高校時代は、何らかの理由でお弁当が作られていなかったときに500円を渡され、「これで何か食べなさい」と言われたカネで文庫本を買っていた。高校へは最寄の駅からバスで行っていた。終業式近くで定期券が中途半端な時期にはその代金を着服し映画を観たりした。いまから思えば短期でもなんでもアルバイトすれば良かったかもとも思う。親から禁止されていたからいかんともしがたかったが。

とはいえ別に貧乏だとも思わなかったし、あの頃はあの頃で工夫しておカネを回していた。もちろん、衣食住で困るということはなかったし。そりゃ、まあ、お洒落はできなかったけどね。そんな当たり前の生活をさせてくれた親のありがたさを今更ながらかみしめている。

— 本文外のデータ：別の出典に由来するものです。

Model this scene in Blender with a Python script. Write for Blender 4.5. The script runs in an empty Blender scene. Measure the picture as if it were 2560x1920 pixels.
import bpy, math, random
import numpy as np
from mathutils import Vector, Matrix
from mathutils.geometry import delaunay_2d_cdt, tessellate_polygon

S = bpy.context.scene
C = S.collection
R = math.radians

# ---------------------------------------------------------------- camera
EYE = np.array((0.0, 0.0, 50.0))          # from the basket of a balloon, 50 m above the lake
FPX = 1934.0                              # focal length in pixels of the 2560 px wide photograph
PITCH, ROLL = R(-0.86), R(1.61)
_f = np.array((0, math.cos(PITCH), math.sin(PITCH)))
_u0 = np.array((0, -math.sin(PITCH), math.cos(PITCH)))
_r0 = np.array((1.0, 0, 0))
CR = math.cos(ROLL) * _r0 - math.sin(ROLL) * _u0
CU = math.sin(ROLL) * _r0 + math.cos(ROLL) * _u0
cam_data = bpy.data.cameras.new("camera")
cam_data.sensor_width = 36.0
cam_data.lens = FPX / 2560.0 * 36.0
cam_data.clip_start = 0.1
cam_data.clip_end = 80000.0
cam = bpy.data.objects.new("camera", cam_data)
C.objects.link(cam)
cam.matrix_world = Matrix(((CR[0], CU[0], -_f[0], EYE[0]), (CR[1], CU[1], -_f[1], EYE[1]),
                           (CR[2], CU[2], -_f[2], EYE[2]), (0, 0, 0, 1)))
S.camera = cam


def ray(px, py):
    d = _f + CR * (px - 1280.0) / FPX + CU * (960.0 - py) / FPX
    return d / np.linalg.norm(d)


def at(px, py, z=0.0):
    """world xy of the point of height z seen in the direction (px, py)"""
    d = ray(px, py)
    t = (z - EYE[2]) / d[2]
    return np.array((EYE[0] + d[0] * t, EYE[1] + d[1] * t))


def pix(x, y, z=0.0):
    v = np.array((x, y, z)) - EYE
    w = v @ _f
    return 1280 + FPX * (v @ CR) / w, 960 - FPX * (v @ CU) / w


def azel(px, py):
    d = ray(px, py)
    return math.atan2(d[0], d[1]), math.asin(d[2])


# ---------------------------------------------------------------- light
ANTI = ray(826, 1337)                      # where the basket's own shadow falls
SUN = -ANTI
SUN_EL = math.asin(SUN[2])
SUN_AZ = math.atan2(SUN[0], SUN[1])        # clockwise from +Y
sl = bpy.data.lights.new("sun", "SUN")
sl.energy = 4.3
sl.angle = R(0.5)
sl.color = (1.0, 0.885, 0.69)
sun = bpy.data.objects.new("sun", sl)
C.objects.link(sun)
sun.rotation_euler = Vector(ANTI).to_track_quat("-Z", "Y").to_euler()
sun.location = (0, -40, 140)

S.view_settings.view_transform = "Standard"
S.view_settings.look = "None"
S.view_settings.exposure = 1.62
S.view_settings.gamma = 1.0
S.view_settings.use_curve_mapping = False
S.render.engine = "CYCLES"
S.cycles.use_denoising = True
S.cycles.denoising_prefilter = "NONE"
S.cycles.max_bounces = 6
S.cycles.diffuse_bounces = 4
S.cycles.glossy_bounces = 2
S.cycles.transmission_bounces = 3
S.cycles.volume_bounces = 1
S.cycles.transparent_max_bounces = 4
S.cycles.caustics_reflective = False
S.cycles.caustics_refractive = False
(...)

さて、本書は毎日新聞社の記者による近年における「貧困の現場」のルポルタージュ。全11章にかけて現代における貧困の様相を報告している。当方なりに著者の主張のポイントと思える点をいくつか抜き出してみた。
  1. 貧困は今になって発生しているのではなくこれまで隠されてきた。
  2. ただし、今の貧困は昔のそれとは社会の構造の変化(構造改革路線、成果主義、派遣法改正、規制緩和など)によって変化してきている。
  3. 変わらないのは社会的弱者に対しての冷たさや、「貧困の連鎖」だ。

非常に大雑把にまとめてみたのだが、1.に関しては確かにそれは言えそうだ。著者は若い頃から山谷や西成を取材していたようだが、当方は少年の頃、そんなところがあるとは思ってもなかった。あるいは当方の周りにも隠された貧困はあったのかもしれない。

2.に関しては、派遣法改正により西成地区の日雇労働者から仕事が奪われるまでの過程が記述されている。法改正やテクノロジーの進化(携帯電話)で「寄せ場」が機能しなくなったから、と著者はいう。 労働が取引される商品になってしまった、というのは、なるほどと頷ける指摘だ。

3.については、シングルマザーや突然に職を失ってしまった人、そして海外からの外国人労働者などの状況が報告される。特に外国人労働者に対する収奪構造については慄然としてしまう。

著者の主義主張によるバイアスはあるだろうから、事実の一面しか照らしていないという部分もあるだろう。それにしても、これが今、自分の生きている社会の一面だと思うとやるせない気持ちになってしまう。とにかく、当方にできるのは、これら様々な状況を多く知ることしかないと思う。